Sans prétendre être exhaustive, la production proposée en 2013 au Rossini Opera Festival de Pesaro respecte les exigences de la version française en rétablissant l’ensemble des ballets, ainsi que l’air de Jemmy, entre autres. Au même moment, avec Michael Spyres en Arnold, le Belcanto Opera Festival in Wildbad présentait la version intégrale – une aubaine pour les amateurs de cet ultime opéra peu aimé des programmateurs des théâtres.

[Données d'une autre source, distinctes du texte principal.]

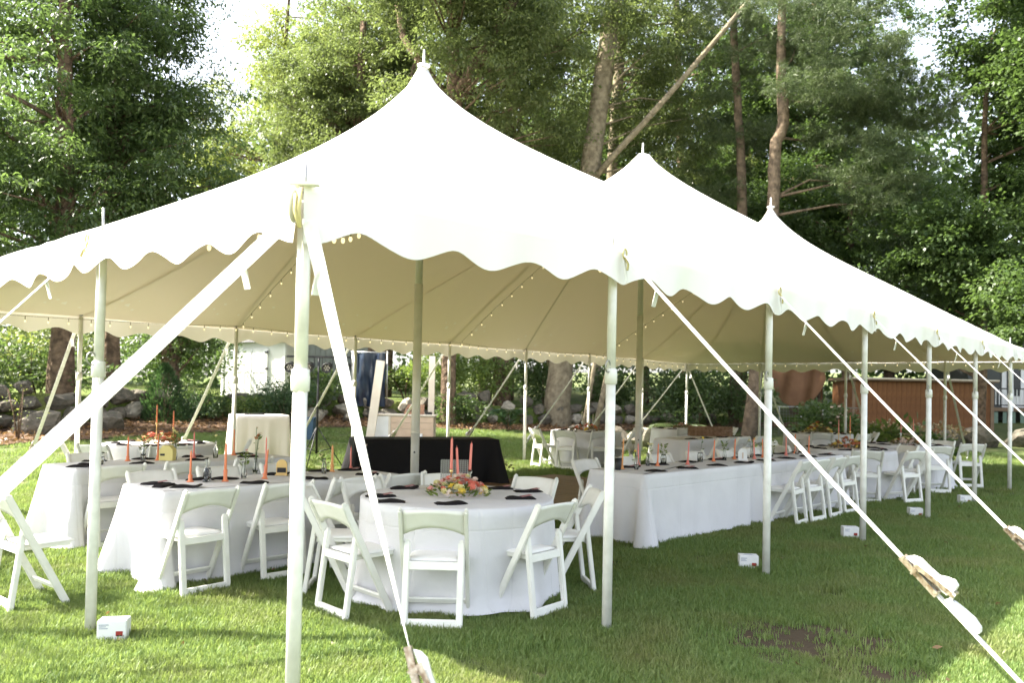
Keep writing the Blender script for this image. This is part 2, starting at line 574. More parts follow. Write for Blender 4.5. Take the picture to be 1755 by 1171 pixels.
tuft_col = bpy.data.collections.new('grass_tufts')
COL.children.link(tuft_col)
for k in range(5):
    o = bpy.data.objects.new('grass_tuft', tuft_mesh(40 + k))
    tuft_col.objects.link(o)
    o.location = (1.0 + 0.35 * k, -0.4 + 0.1 * k, 0.0)
    o['kind'] = 'stuff'

rg = np.random.default_rng(3)
camx, camy = -2.078, -3.1687
fx, fy = 0.741, 0.671
pts, rots, scl = [], [], []
def add_grass(n, dmin, dmax, smin, smax):
    for _ in range(n):
        d = math.sqrt(rg.uniform(dmin ** 2, dmax ** 2))
        a = rg.uniform(-0.80, 0.80)
        ca, sa = math.cos(a), math.sin(a)
        x = camx + d * (fx * ca - fy * sa)
        y = camy + d * (fy * ca + fx * sa)
        if -6 < x < 31 and y > interp(EDGE, x) - 0.05:
            continue
        if in_dirt(x, y, rg.uniform(0.25, 1.5)) and rg.uniform() < 0.90:
            continue
        if 5.2 < x < 10.0 and 3.4 < y < 6.6:
            continue
        pts.append((x, y, H(x, y)))
        rots.append((rg.uniform(-.15, .15), rg.uniform(-.15, .15), rg.uniform(0, 2 * PI)))
        pt = 0.5 + 0.5 * math.sin(x * 3.1 + 1.3 * math.sin(y * 2.7)) * math.sin(y * 3.7 + x)
        scl.append(rg.uniform(smin, smax) * (0.75 + 0.5 * pt))
add_grass(34000, 2.6, 7.5, 0.75, 1.25)
add_grass(38000, 7.5, 14.0, 1.0, 1.4)
add_grass(22000, 14.0, 26.0, 1.2, 1.8)
gm = bpy.data.meshes.new('grass')
gm.from_pydata(pts, [], [])
ar = gm.attributes.new('rot', 'FLOAT_VECTOR', 'POINT')
ar.data.foreach_set('vector', np.array(rots, dtype=np.float32).ravel())
asc = gm.attributes.new('scl', 'FLOAT', 'POINT')
asc.data.foreach_set('value', np.array(scl, dtype=np.float32))
grass = part('grass', gm)
grass['kind'] = 'stuff'
ng = bpy.data.node_groups.new('scatter_grass', 'GeometryNodeTree')
ng.interface.new_socket('Geometry', in_out='INPUT', socket_type='NodeSocketGeometry')
ng.interface.new_socket('Geometry', in_out='OUTPUT', socket_type='NodeSocketGeometry')
gi = ng.nodes.new('NodeGroupInput')
go = ng.nodes.new('NodeGroupOutput')
ci = ng.nodes.new('GeometryNodeCollectionInfo')
ci.inputs['Collection'].default_value = tuft_col
ci.inputs['Separate Children'].default_value = True
ci.inputs['Reset Children'].default_value = True
ip = ng.nodes.new('GeometryNodeInstanceOnPoints')
ip.inputs['Pick Instance'].default_value = True
na = ng.nodes.new('GeometryNodeInputNamedAttribute')
na.data_type = 'FLOAT_VECTOR'
na.inputs['Name'].default_value = 'rot'
ns = ng.nodes.new('GeometryNodeInputNamedAttribute')
ns.data_type = 'FLOAT'
ns.inputs['Name'].default_value = 'scl'
e2r = ng.nodes.new('FunctionNodeEulerToRotation')
ng.links.new(gi.outputs[0], ip.inputs['Points'])
ng.links.new(ci.outputs[0], ip.inputs['Instance'])
ng.links.new(na.outputs[0], e2r.inputs[0])
ng.links.new(e2r.outputs[0], ip.inputs['Rotation'])
ng.links.new(ns.outputs[0], ip.inputs['Scale'])
ng.links.new(ip.outputs[0], go.inputs[0])
md = grass.modifiers.new('scatter', 'NODES')
md.node_group = ng

# ------------------------------------------------------------------ the pole tent
TL, TW = 19.27, 9.26
PX = [0.0, 2.466] + [2.466 + 2.4 * k for k in range(1, 8)]
PY = [2.315 * k for k in range(5)]
PEAK = [(4.763, 4.63), (9.755, 4.63), (14.75, 4.63)]
PZ = 5.66
def eave_pole(x, y):
    """eave height at each side pole: the near corner sits a little low, the next pole a little high"""
    if x == 0 and y == 0:
        return 2.485
    if y == 0 and abs(x - 2.466) < .01:
        return 2.565
    if y == 0 and abs(x - 4.866) < .01:
        return 2.565
    if y == 0 and x > 6 and x < 9:
        return 2.555
    if y == 0 and x > 15:
        return 2.50
    if x == 0:
        return 2.54
    if x > 19 and y > 1:
        return 2.50
    return 2.53

def side_z(vals, poss, s):
    for i in range(len(poss) - 1):
        if poss[i] - 1e-6 <= s <= poss[i + 1] + 1e-6:
            t = (s - poss[i]) / (poss[i + 1] - poss[i])
            return vals[i] * (1 - t) + vals[i + 1] * t - 0.014 * math.sin(PI * t)
    return vals[-1]

PXE = PX
def eave_z(x, y):
    """height along the perimeter"""
    if y <= 1e-6 or y >= TW - 1e-6:
        yy = 0 if y <= 1e-6 else TW
        return side_z([eave_pole(p, yy) for p in PXE], PXE, x)
    xx = 0 if x <= 1e-6 else TL
    return side_z([eave_pole(xx, p) for p in PY], PY, y)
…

Le metteur en scène Graham Vick et son scénographe Paul Brown ont opté pour un décor unique, immaculé et minimaliste, pour les quatre actes : un studio de cinéma des années trente, avec une inscription gravée dans le plâtre en grandes capitales, plus tard maculée de sang : Ex terra Omnia. Elle est le pendant du rideau de scène qui exhibe fièrement un poing rouge levé, symbole de la lutte révolutionnaire. D’une mezzanine creusée dans le décor, située à gauche de la scène, comme au théâtre, les Autrichiens semblent dominer le petit peuple suisse et être spectateurs. Un flashback vidéo inévitable et des toiles peintes représentant les montagnes complètent le dispositif. La Suisse médiévale de Guillaume Tell est transposée dans l’Italie du Risorgimento, les costumes et les accessoires hésitant entre Senso de Visconti et 1900 de Bertolucci. Enfin, Vick abuse de soldats-cameramen filmant presque tout, dont l’épreuve de la pomme... qui explose comme un pétard !

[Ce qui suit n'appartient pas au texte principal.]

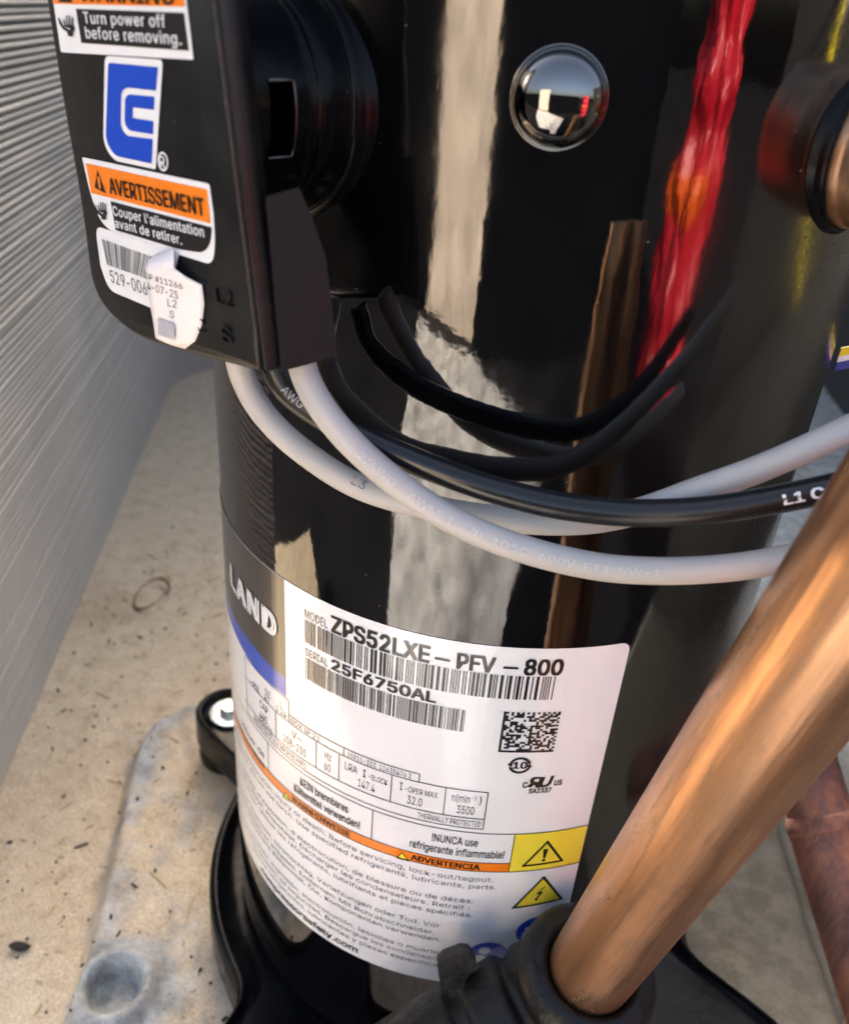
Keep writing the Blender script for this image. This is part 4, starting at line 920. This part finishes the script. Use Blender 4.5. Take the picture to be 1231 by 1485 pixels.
# curled dry stem
ctr = onz(219, 862, -4.17); pts = []
for k in range(26):
    a = .35+k*.245; pts.append((ctr[0]+.125*math.cos(a)*(1+.05*math.sin(3*a)), ctr[1]+.19*math.sin(a), -4.17+.03*math.sin(a*1.3)))
e0 = onz(222, 886, -4.17)
V, Fc = tube_vf(pts, [.009+.005*math.sin(k*.5) for k in range(26)], 8); o = mesh('curled_stem', V, Fc, 'stem', org=np.array([ctr[0], ctr[1], -4.2])); o.location = W((ctr[0], ctr[1], -4.2)); top(o, 'dry curled stem forming a ring on the dusty pan', 'stem')
b0 = onz(30, 1374, -4.18); pts = [(b0[0]+.055*(k/8-.5)*2, b0[1]+.012*(k/8-.5), -4.175+.004*math.sin(k)) for k in range(9)]
V, Fc = tube_vf(pts, [.008, .016, .021, .023, .023, .021, .018, .012, .004], 10); o = mesh('dead_insect', V, Fc, 'speck', org=np.array([b0[0], b0[1], -4.2])); o.location = W((b0[0], b0[1], -4.2)); top(o, 'small dark husk lying alone on the pan at the lower left', 'husk')

# ================================================================ WHAT THE SHELL MIRRORS (in front of the unit)
V, Fc = box_vf((-7.0, -13.6, -4.75), (-2.6, -13.0, 2.5)); o = mesh('masonry_pier', V, Fc, 'stucco', smooth=False); top(o, 'tan rendered masonry pier standing in front of the open unit, mirrored in the shell', 'pier')
V, Fc = box_vf((-2.55, -13.0, -4.75), (8.5, -12.2, .9)); o = mesh('dark_board', V, Fc, 'dark', smooth=False); top(o, 'added dark door opposite the compressor, mirrored as the black middle of the shell', 'board')  # unseen board, added to keep the middle of the shell's mirror image black
V, Fc = box_vf((-26, -13.2, -4.75), (-7.05, -12.4, .9)); o = mesh('dark_board', V, Fc, 'dark', smooth=False); top(o, 'added dark door left of the masonry pier', 'board')  # second added board, blackens the left of the mirror image
prof = [(.05, -4.74), (1.0, -4.7)]+[(1.15+.1*math.sin(k*.9), -4.6+k*.18) for k in range(30)]+[(.7, .95), (.3, 1.1), (.05, 1.12)]
V, Fc = lathe_vf(prof, (8.6, -7.8, 0), (0, 0, 1), 72)
V = [np.array([8.6, -7.8, 0])+(np.array(v)-np.array([8.6, -7.8, 0]))*np.array([q_, q_, 1]) for v in V for q_ in [1+.13*math.sin(5*math.atan2(v[1]+7.8, v[0]-8.6)+2*v[2])+.09*math.sin(11*math.atan2(v[1]+7.8, v[0]-8.6)-3.1*v[2])+.05*math.sin(7*v[2])]]
fm = [1 if (-2.1 < np.mean([V[q][2] for q in f]) < -1.5 and np.mean([V[q][0] for q in f]) < 8.2) else 0 for f in Fc]
o = mesh('red_tool_bag', V, Fc, ['red', 'orangewrap'], fm=fm, org=np.array([8.6, -7.8, -4.75])); o.location = W((8.6, -7.8, -4.75)); top(o, 'slumped red canvas tool bag standing outside, mirrored at the right of the shell', 'bag')

for m_, lb, dx in (('yellowwrap', 'yellow service hose hanging inside the cabinet right of the compressor', 0), ('bluewrap', 'blue service hose hanging beside the yellow one', .45)):
    pts = spline([(4.3, -.9+dx, .4), (3.4+dx, -1.0, .1), (2.7+dx, -.9, -.35), (3.1+dx, -.5, -.8), (3.0+dx, -.3, -1.1), (4.3, -.1, -1.3)], 10)
    V, Fc = tube_vf(pts, .045, 16); b = pts[-1]; o = mesh('service_hose', V, Fc, m_, org=np.array([b[0], b[1], -4.2])); o.location = W((b[0], b[1], -4.2)); top(o, lb, 'hose')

Les chorégraphies de Ron Howell firent réagir un public décontenancé par une gestuelle absurde et dérangeante, entre danses tribales et mouvements d’aliénés quelque peu névrosés au premier acte, qui ne s’arrange en rien ensuite. La tyrolienne du III atteint des sommets de ridicule.

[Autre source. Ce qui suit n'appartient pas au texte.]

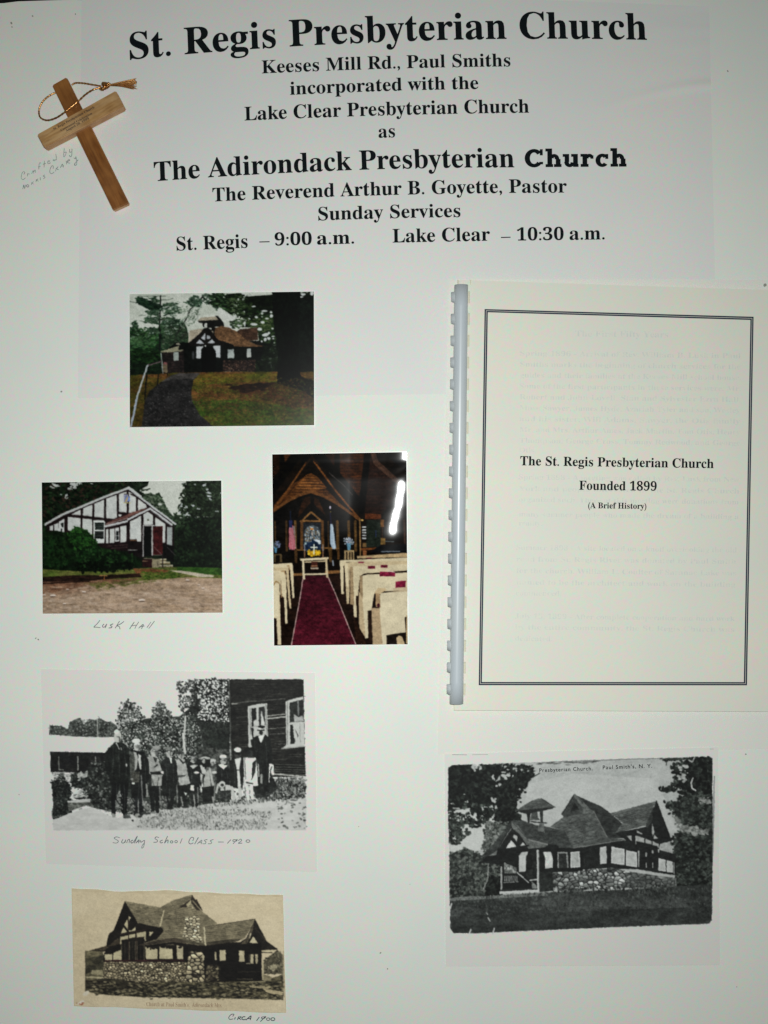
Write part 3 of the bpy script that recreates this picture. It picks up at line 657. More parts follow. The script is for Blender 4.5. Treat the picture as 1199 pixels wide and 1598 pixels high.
    p.dabs([(230, 470), (400, 450), (600, 500), (640, 560), (300, 590)], 130, 8, [(16, 40, 16), (12, 26, 12), (30, 54, 26)], 2, 0, 3); p.dabs([(230, 540), (620, 540), (600, 590), (260, 596)], 70, 9, [(6, 10, 6), (10, 16, 9)], 2, 0, 3)
    p.dabs([(30, 300), (60, 310), (60, 560), (30, 560)], 30, 8, [(14, 28, 14), (22, 40, 20)], 2, 0, 3)
    p.fill([(430, 425), (570, 415), (570, 455), (520, 465), (440, 455)], (28, 18, 20)); p.line([(440, 440), (566, 434)], 4, (60, 46, 44)); p.line([(470, 455), (566, 448)], 4, (60, 46, 44)); p.line([(570, 463), (625, 465)], 3, (130, 130, 124))
    p.rough((.3, 5.), (.25, 2.)); p.tone(.34, 1.05, 130); p.grain(.16, 9); return p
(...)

Côté chant, le spectateur est à la fête.
Juan Diego Flórez mène intelligemment une carrière de belcantiste en contrôlant soigneusement l’évolution de sa voix. En 1996 il débutait ici-même, au festival de Pesaro, en Corradino de Matilde di Shabran (Rossini, Rome 1821). Très vite, il fut apprécié pour l'élégance de sa ligne vocale, son incroyable facilité dans l’aigu et sa maîtrise remarquable des difficultés propres à son répertoire de prédilection. La gloire nationale péruvienne a ainsi évolué de tenorino à l’aigu perçant vers un tenore di grazia idéal. Les oreilles coutumières d’un Arnold qu’on prit pour habitude d’attribuer à un ténor héroïque trouveront peut-être Flórez limité quant à l’épaisseur des médiums et des graves. Mais il s’en sort excellemment, avec une belle incarnation du personnage qu’il sait transfigurer. À l’Acte IV, après un Asile héréditaire anthologique, Juan Diego Flórez ne fait qu’une bouchée de l’avalanche de contre-uts meurtriers de la cabalette Amis, secondez ma vengeance. À ses côtés, la Mathilde de Marina Rebeka n’appelle que des compliments. La beauté et la tendresse rayonnante de cette voix melliflue illuminent son air Sombre forêt qu’on a rarement entendu si bien chanté. Le couple est idéal.

Avec une belle autorité, le baryton-basse Nicola Alaimo ne déçoit pas dans le rôle-titre, malgré une voix un peu monolithique et une ligne de chant pas toujours maîtrisée. Sois immobile reste une leçon de chant qui émeut fortement. Les seconds rôles sont bien tenus, avec une mention pour le Jemmy charmant et juvénile d’Amanda Forsythe. Bien chantant, le Gessler de Luca Tittoto est cruel à souhait.

Enfin, à la tête de l’Orchestra e Coro del Teatro Comunale di Bologna Michele Mariotti est superlatif. Sa direction est analytique et dynamique sans être froide ni trop appuyée, avec une battue qui soutient admirablement les chanteurs. À la réalisation, Tiziano Mancini effectue un excellent travail, avec des plans rapprochés et des travellings bien étudiés. Sans les errements de Graham Vick, on tiendrait une version de référence de cette œuvre.